_Goal of the exercise_
Reproduce the first line and every line after it, exactly, through the one containing "from mathutils import". Leave out the rest.

====== Data section

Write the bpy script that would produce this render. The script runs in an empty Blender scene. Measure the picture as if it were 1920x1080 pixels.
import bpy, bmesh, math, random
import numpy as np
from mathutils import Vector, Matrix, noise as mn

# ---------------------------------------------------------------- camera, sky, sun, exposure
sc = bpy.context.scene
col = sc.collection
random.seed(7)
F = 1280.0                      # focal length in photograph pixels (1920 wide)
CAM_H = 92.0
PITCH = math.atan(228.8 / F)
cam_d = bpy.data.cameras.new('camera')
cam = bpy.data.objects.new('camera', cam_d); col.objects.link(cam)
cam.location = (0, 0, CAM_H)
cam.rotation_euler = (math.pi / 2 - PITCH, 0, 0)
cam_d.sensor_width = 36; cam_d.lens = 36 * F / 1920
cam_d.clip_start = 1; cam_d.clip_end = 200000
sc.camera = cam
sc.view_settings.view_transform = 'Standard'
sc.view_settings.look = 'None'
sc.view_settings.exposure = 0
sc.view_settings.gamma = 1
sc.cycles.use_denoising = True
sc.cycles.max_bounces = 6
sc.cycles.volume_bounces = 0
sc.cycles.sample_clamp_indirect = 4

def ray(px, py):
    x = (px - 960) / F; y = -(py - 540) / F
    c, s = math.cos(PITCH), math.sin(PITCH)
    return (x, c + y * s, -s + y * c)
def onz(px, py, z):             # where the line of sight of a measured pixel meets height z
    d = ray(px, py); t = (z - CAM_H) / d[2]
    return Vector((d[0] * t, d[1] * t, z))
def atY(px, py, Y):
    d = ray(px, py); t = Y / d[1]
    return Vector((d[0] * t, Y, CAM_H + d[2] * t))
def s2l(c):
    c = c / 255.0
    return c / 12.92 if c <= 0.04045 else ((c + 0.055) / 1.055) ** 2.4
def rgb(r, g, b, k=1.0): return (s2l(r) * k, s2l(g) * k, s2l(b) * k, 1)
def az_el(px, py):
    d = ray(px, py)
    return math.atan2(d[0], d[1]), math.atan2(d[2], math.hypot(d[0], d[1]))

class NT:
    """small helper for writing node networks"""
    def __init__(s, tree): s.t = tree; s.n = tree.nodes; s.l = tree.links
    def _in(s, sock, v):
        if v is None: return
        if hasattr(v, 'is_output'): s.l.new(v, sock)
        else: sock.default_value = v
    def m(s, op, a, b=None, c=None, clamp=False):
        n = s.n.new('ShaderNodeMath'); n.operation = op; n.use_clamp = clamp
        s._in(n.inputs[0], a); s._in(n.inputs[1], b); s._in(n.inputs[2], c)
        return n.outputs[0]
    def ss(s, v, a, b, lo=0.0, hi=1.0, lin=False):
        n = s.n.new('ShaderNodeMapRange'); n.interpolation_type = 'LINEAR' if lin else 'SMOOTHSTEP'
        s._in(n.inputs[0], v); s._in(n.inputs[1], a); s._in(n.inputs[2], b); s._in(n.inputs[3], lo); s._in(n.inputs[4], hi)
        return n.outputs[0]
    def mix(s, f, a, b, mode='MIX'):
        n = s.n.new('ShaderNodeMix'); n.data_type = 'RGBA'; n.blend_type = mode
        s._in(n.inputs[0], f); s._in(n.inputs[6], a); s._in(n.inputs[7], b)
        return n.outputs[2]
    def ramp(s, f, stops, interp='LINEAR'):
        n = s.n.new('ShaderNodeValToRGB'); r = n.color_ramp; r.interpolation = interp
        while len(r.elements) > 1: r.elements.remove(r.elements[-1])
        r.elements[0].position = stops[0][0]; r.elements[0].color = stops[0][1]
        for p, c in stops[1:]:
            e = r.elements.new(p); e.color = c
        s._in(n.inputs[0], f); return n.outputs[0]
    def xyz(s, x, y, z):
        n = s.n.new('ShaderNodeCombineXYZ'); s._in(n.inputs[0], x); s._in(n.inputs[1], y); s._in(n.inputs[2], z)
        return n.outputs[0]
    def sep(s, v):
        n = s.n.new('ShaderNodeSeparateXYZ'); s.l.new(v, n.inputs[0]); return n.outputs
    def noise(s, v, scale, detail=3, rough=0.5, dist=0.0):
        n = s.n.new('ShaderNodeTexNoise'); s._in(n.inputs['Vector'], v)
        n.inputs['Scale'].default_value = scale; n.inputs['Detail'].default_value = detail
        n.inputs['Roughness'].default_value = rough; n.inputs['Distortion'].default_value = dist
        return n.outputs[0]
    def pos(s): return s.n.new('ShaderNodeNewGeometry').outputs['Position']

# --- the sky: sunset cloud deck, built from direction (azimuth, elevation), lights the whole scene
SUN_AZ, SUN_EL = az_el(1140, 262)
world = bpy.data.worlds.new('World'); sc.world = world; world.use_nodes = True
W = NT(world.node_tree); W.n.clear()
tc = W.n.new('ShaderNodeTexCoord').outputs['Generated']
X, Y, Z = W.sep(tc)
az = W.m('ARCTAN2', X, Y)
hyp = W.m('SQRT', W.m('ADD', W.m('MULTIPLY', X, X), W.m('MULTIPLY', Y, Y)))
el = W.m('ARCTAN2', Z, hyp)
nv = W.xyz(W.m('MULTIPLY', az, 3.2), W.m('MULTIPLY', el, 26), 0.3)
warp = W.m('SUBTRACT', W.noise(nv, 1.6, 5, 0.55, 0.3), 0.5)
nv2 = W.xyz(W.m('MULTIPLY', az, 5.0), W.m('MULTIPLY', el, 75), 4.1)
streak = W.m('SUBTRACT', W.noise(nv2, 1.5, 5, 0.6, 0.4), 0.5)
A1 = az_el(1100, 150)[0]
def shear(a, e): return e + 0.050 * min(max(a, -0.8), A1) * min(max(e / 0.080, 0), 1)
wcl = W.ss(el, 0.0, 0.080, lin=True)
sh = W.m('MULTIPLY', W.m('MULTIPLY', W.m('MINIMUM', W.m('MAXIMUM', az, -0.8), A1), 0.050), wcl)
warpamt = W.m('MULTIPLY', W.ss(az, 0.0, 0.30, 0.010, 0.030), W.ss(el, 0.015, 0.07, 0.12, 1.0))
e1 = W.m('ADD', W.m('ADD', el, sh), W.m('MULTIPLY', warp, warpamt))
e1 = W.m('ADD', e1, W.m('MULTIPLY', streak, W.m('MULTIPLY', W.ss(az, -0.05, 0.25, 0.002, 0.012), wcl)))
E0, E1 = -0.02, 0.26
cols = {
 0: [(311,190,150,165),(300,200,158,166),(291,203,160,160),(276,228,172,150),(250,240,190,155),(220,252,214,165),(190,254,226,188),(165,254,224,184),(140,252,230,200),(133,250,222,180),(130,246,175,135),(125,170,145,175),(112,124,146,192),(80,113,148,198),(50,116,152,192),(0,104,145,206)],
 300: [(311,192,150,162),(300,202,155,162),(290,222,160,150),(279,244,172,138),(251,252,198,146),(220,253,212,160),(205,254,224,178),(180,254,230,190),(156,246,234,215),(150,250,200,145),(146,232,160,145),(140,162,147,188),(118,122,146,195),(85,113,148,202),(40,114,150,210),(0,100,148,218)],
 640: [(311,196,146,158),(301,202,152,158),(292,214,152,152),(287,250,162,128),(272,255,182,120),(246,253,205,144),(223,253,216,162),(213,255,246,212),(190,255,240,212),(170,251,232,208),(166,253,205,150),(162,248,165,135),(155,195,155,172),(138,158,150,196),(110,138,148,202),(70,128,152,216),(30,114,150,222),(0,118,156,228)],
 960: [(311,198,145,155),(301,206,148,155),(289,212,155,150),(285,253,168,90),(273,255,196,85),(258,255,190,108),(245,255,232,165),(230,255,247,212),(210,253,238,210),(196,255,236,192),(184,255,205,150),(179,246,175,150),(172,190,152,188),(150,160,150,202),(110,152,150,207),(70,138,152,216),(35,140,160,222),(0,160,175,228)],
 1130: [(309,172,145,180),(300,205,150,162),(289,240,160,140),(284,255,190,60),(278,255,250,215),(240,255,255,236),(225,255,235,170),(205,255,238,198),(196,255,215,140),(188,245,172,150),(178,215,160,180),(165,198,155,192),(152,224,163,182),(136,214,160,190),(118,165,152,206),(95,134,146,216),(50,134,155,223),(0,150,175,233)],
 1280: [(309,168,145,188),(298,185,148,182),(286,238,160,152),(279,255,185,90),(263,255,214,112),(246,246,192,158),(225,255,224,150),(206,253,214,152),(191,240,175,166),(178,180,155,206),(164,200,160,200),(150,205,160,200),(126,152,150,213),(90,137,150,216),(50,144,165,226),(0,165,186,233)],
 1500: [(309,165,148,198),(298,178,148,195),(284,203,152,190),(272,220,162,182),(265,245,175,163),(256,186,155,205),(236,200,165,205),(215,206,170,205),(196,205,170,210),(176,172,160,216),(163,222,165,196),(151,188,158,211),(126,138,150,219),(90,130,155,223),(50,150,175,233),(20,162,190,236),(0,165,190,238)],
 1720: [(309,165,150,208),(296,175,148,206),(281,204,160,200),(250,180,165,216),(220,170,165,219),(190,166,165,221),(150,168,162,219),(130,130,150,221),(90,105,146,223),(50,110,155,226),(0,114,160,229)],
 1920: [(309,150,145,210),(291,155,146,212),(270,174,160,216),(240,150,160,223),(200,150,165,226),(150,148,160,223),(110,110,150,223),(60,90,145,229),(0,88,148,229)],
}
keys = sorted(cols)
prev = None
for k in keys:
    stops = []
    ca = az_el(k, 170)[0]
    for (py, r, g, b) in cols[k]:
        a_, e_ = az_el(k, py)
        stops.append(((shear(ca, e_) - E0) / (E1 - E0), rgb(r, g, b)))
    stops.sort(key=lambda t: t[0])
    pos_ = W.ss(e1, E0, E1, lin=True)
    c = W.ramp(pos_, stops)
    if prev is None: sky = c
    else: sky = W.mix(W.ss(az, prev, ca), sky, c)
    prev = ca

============

_Reply_
Write the bpy script that would produce this render. The script runs in an empty Blender scene. Measure the picture as if it were 1920x1080 pixels.
import bpy, bmesh, math, random
import numpy as np
from mathutils import Vector, Matrix, noise as mn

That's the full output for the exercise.